- [What is expected]
Reproduce the lines below exactly, from the one containing "Recreate this scene" through the one containing "A = np.array", both included. Leave out any pictures.

- [Items from a dataset]
________________________

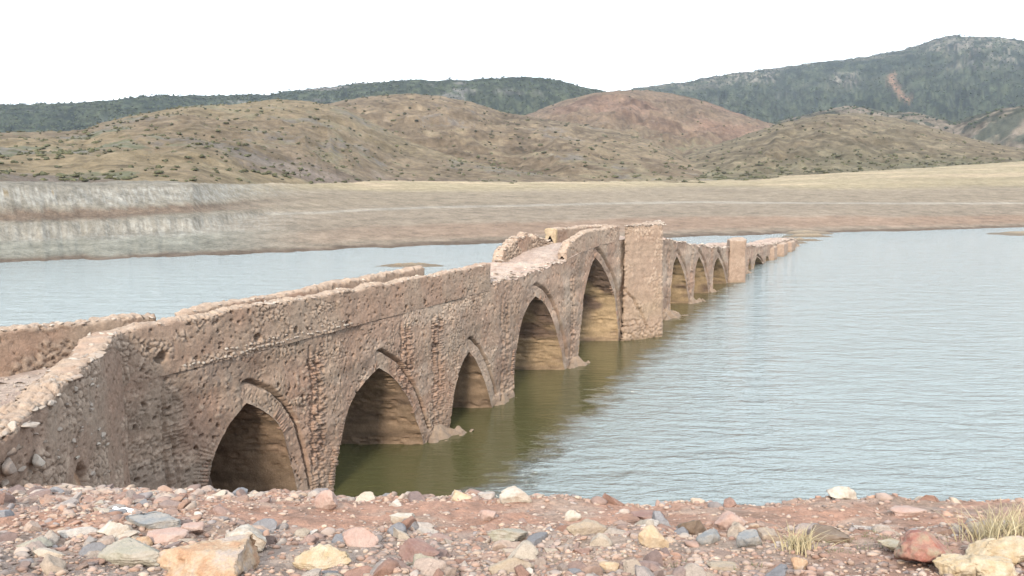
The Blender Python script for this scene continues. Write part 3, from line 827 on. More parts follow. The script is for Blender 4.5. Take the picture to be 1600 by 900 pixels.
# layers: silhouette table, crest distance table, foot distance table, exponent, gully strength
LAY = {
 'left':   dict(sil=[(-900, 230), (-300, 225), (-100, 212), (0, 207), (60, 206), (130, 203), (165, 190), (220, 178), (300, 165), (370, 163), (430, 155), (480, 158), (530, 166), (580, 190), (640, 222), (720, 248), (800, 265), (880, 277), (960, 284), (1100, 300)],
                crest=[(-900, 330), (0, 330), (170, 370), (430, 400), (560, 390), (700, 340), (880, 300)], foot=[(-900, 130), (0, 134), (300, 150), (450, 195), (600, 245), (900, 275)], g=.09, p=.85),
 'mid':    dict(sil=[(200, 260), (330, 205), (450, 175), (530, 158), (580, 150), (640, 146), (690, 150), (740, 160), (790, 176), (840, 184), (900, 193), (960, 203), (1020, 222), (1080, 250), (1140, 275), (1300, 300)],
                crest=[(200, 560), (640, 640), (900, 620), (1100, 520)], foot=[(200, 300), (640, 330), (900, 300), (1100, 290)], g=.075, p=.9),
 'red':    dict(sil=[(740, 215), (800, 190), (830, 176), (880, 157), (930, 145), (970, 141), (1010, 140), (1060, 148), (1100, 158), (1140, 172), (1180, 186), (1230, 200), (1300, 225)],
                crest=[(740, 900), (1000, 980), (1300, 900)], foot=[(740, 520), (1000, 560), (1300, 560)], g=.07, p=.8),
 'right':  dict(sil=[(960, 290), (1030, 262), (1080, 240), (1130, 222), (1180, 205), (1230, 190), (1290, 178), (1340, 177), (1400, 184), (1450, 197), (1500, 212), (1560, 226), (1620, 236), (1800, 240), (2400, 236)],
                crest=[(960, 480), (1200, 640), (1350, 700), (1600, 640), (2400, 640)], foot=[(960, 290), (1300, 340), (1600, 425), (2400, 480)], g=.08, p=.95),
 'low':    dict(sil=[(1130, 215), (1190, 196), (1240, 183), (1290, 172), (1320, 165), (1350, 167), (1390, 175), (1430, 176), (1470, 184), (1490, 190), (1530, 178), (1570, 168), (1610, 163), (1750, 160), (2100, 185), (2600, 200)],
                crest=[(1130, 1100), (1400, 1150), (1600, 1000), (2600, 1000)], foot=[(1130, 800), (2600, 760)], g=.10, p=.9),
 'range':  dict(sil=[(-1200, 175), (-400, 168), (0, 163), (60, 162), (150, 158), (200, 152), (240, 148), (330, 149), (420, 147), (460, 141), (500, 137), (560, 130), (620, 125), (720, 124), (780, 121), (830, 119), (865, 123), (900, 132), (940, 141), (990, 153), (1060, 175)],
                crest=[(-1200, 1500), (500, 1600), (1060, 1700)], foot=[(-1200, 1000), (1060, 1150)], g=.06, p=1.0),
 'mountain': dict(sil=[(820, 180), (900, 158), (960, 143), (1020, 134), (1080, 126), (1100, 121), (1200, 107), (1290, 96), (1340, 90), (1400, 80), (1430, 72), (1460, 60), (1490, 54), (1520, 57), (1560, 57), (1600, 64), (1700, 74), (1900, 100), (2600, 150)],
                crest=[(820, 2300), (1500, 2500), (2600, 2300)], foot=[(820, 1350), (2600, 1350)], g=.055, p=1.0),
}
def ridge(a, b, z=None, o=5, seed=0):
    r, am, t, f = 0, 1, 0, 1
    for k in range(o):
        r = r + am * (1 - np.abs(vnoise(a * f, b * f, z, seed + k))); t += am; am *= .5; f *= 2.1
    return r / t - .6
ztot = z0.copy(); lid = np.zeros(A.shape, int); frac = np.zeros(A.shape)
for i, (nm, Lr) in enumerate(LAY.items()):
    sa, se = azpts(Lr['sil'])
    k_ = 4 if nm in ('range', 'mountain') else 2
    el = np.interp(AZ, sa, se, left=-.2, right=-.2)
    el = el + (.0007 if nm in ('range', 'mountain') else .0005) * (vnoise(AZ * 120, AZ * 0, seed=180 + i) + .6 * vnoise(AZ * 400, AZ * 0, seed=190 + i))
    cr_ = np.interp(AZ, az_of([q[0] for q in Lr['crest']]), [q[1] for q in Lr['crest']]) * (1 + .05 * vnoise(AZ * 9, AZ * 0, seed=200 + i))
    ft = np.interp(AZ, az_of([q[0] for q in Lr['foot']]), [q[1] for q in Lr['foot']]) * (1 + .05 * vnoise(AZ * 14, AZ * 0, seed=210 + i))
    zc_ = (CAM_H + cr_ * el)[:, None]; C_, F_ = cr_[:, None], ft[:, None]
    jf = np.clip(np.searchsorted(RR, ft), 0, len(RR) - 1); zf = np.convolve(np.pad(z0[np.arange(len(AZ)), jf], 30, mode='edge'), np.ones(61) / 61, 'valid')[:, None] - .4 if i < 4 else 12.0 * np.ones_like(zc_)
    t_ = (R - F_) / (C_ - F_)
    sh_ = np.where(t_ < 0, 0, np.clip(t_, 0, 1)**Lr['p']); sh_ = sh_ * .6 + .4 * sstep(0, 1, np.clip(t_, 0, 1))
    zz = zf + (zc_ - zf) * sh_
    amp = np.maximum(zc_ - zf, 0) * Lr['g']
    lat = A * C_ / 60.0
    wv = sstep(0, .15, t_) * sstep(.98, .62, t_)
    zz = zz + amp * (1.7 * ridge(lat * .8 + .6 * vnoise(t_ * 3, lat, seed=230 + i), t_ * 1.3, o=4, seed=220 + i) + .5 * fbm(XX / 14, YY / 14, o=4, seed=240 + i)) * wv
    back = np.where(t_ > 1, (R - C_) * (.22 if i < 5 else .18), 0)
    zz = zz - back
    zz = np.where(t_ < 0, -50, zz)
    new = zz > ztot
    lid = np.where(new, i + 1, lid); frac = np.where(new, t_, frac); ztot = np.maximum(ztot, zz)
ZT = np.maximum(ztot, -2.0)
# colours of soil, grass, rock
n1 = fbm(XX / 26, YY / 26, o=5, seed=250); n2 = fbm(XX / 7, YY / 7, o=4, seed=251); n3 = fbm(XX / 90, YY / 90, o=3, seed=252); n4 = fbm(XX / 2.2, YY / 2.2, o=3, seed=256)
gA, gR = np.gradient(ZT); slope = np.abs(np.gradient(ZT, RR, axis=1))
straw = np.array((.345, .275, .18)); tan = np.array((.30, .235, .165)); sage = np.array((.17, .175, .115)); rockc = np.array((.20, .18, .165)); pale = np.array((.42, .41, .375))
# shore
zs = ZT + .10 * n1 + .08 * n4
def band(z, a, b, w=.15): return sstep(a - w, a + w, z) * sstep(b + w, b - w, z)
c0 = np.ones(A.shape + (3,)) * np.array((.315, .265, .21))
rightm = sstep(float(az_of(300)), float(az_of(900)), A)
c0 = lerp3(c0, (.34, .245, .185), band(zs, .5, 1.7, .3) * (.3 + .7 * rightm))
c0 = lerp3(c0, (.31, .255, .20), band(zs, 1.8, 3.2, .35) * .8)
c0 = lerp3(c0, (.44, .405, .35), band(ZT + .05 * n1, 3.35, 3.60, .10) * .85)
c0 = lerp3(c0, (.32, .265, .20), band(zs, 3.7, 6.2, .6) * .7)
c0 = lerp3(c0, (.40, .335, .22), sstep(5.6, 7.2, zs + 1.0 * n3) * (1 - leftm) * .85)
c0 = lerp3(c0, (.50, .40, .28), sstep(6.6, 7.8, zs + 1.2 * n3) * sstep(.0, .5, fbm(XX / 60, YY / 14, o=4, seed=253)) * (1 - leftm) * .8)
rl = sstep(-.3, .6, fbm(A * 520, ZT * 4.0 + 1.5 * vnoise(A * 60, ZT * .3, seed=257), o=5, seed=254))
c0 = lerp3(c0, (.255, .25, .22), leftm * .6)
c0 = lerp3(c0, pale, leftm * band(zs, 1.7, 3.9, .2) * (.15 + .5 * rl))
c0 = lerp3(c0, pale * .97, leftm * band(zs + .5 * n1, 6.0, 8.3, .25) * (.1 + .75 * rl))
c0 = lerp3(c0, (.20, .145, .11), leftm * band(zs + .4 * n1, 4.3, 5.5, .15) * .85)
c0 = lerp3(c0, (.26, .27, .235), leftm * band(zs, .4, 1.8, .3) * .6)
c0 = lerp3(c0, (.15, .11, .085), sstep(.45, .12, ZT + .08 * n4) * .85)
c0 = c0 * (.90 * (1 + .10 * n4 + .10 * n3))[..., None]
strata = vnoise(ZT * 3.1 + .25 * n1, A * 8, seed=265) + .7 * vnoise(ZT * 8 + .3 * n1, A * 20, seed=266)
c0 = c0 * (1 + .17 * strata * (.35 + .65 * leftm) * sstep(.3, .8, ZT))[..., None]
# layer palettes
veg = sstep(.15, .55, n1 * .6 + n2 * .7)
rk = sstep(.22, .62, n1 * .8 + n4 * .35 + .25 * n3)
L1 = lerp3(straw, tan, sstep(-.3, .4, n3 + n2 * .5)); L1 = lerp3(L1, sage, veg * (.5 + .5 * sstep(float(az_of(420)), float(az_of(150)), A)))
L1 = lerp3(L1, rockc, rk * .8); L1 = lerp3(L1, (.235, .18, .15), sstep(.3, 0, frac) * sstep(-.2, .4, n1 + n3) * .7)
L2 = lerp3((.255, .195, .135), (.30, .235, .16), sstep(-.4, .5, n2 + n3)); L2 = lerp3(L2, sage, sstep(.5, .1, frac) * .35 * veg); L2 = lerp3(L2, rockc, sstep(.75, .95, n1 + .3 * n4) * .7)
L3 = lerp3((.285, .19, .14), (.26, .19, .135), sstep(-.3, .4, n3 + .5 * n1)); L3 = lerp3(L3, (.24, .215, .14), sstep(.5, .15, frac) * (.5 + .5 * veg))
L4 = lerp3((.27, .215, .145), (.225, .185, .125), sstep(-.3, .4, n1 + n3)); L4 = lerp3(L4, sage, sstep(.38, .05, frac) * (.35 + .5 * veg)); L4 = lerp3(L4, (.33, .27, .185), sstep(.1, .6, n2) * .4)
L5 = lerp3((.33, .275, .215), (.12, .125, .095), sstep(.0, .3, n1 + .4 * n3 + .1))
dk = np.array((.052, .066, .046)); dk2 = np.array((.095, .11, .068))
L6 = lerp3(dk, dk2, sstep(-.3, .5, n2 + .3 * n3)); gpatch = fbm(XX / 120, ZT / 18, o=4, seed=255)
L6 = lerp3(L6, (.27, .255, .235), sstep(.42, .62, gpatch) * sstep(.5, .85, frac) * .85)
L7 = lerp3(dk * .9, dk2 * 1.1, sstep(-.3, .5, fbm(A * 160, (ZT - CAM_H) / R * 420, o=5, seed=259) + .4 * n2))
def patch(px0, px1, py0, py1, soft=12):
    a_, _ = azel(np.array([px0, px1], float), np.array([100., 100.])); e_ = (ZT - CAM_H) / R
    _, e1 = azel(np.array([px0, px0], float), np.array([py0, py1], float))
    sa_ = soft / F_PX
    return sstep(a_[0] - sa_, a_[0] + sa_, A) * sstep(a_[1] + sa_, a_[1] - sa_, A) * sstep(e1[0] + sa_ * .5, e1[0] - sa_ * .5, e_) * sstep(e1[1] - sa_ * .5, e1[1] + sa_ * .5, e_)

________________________

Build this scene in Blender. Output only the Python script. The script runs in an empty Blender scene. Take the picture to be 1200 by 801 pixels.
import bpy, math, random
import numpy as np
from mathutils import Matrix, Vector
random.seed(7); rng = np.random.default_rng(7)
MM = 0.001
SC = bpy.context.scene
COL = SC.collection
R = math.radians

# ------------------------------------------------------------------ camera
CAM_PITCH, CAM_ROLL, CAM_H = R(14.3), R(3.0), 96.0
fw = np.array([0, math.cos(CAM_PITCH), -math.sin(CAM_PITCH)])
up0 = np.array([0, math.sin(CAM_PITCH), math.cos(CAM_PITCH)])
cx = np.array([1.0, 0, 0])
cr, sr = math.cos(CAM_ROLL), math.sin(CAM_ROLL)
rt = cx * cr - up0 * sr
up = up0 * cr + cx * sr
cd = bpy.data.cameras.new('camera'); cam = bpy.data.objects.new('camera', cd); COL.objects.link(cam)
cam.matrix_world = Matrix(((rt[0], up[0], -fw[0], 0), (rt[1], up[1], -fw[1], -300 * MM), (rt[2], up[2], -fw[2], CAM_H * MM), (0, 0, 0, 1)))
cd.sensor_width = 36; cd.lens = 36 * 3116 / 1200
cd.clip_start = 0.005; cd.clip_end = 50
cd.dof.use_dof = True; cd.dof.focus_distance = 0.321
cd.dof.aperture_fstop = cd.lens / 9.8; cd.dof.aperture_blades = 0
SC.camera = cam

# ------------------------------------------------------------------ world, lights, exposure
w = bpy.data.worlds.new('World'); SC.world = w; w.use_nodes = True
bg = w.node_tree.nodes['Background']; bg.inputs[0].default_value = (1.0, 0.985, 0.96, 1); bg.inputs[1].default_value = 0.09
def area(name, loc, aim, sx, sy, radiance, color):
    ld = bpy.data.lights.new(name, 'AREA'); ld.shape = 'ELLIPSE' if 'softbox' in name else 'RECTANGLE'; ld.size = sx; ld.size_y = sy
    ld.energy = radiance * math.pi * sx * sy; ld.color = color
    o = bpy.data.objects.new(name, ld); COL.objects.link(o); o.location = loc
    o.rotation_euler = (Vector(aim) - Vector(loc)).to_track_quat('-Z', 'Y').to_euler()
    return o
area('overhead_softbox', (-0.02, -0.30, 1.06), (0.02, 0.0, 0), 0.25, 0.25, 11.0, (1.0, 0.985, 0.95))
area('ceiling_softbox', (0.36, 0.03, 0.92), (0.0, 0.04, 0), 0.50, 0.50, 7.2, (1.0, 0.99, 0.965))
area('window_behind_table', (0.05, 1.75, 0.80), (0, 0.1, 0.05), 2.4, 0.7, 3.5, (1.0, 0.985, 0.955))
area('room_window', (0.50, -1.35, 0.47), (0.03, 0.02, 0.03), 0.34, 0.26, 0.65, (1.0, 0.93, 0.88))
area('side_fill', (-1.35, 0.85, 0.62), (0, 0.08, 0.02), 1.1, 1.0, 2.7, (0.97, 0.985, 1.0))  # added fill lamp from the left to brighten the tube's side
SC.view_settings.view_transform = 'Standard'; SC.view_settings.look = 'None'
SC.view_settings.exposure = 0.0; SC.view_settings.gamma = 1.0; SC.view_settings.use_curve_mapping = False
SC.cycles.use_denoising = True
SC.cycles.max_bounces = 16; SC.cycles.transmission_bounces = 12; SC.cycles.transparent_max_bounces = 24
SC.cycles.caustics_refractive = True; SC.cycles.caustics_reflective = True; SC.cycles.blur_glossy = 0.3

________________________

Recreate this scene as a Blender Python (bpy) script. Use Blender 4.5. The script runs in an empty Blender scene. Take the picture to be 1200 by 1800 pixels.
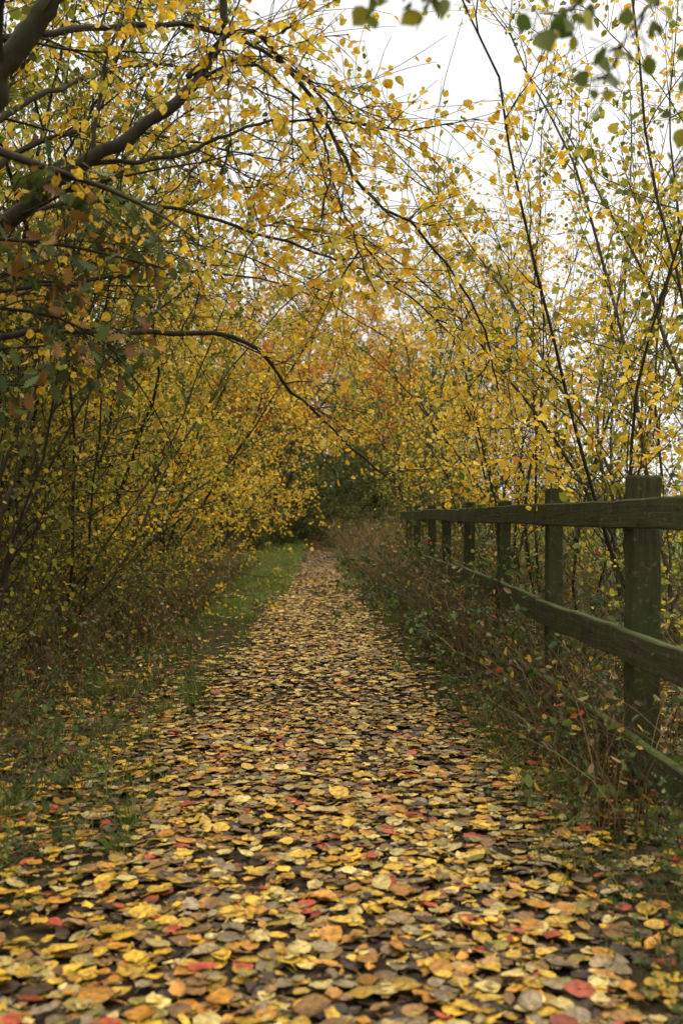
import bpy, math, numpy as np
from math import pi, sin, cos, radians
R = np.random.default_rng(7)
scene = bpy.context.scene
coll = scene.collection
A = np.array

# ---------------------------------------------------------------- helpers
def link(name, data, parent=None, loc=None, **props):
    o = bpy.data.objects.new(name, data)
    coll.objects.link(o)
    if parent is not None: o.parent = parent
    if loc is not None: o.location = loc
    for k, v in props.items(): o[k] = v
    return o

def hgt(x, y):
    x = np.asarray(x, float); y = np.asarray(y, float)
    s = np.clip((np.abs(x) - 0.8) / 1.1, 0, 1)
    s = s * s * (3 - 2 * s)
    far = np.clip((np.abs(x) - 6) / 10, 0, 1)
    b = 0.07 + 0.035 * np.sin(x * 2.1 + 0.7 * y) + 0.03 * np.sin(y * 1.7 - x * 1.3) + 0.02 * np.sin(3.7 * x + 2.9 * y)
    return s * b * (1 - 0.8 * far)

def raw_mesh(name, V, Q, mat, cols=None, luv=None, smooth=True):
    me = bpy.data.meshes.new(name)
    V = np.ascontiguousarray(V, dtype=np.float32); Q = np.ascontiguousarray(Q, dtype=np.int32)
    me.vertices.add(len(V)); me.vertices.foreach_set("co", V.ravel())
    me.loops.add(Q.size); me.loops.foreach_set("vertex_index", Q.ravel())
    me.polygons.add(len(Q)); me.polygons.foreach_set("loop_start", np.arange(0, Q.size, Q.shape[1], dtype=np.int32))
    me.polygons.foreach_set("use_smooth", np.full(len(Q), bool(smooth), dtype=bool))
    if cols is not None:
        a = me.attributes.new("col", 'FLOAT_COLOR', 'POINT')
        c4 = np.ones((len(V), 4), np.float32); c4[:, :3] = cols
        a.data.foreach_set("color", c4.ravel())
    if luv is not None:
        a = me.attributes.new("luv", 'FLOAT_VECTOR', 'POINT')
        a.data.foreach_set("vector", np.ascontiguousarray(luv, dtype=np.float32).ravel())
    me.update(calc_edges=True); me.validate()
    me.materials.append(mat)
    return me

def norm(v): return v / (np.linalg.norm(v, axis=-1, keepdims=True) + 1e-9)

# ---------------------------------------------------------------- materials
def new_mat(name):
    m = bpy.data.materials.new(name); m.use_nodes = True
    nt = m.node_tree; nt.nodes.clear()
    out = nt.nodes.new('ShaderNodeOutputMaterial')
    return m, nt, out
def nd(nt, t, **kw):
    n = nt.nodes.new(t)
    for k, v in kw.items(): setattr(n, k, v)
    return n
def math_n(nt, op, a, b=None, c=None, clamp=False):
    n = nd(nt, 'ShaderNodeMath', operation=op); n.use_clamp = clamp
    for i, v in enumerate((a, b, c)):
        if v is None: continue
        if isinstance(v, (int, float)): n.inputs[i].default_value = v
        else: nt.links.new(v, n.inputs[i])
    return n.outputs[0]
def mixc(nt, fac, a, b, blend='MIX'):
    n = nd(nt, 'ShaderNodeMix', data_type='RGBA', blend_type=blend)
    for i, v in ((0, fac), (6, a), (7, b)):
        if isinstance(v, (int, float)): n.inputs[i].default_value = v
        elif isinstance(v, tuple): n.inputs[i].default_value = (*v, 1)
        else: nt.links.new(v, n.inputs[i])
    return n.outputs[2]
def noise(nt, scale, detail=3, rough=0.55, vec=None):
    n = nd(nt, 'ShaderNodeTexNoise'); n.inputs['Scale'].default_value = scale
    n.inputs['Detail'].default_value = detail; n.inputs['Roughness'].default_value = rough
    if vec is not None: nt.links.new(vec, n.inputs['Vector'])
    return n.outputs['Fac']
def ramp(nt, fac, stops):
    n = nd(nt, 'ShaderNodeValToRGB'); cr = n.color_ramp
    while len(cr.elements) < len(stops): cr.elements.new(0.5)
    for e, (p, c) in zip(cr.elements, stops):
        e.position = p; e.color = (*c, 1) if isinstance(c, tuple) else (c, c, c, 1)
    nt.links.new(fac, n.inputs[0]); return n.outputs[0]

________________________

- [Answer for the task]
Recreate this scene as a Blender Python (bpy) script. Use Blender 4.5. The script runs in an empty Blender scene. Take the picture to be 1200 by 1800 pixels.
import bpy, math, numpy as np
from math import pi, sin, cos, radians
R = np.random.default_rng(7)
scene = bpy.context.scene
coll = scene.collection
A = np.array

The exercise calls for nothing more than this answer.